A week ago, the Honolulu City Council‘s Executive Matters and Legal Affairs Committee debated whether to spend more taxpayer money defending the city against lawsuits challenging the rail project.

Only after that discussion — much of it in executive session — did the size of the request become clear. The city’s asking for $400,000 in new money, bringing the total allocated for fighting the two lawsuits to a cool $1 million.

The dollar amounts are included in Resolution 12-19, introduced two days after the committee recommended the expenditure to the full Council. And while that might sound like a strange sequence of events, City Clerk Bernice Mau said that’s the way the Council works.

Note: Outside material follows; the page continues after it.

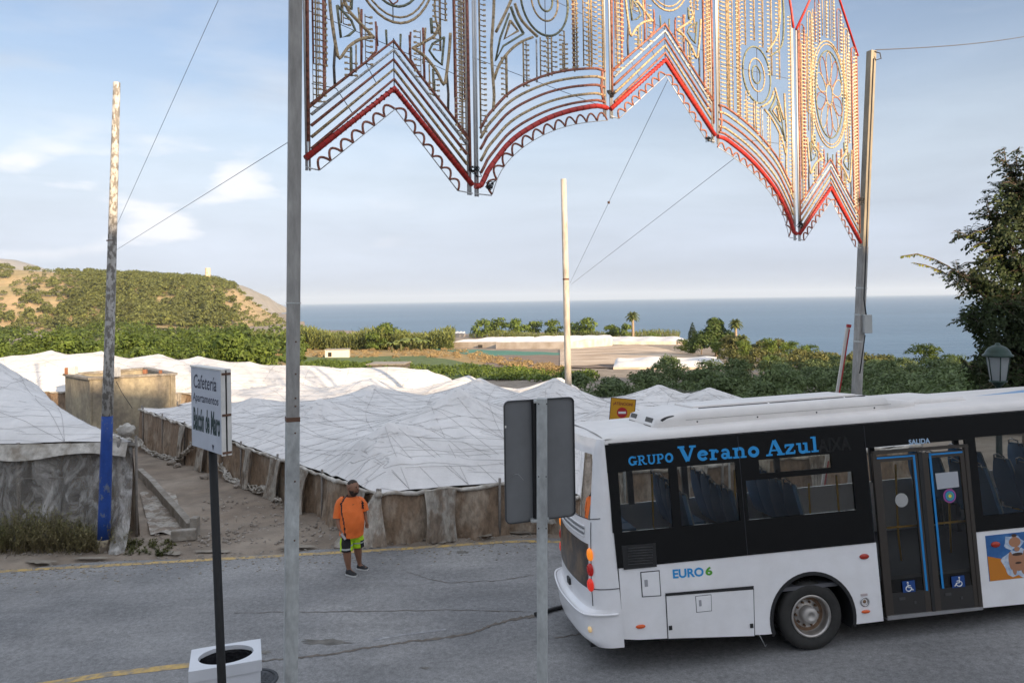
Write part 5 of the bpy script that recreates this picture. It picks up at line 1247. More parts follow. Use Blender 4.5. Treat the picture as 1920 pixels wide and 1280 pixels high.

The public, she said, had an opportunity to testify on the rough parameters of the conversation outlined on the meeting agenda before the committee went into executive session. (“To Request Additional Funds for the Services of Carlsmith Ball LLP as Special Deputy Corporation Counsel to Represent the City and County of Honolulu in Matters Relating to the Environmental Impact Assessment Process for the Honolulu High Capacity Transit Corridor Project, a Fixed Guideway Transit System Project.”)

Two rail lawsuit plaintiffs, Cliff Slater and Walter Heen, were in the Hale last week. They’ll get another crack at the particulars of the resolution — specifically, the $1 million price tag — before the full Council gives its final approval.

That could happen at the Jan. 25 meeting.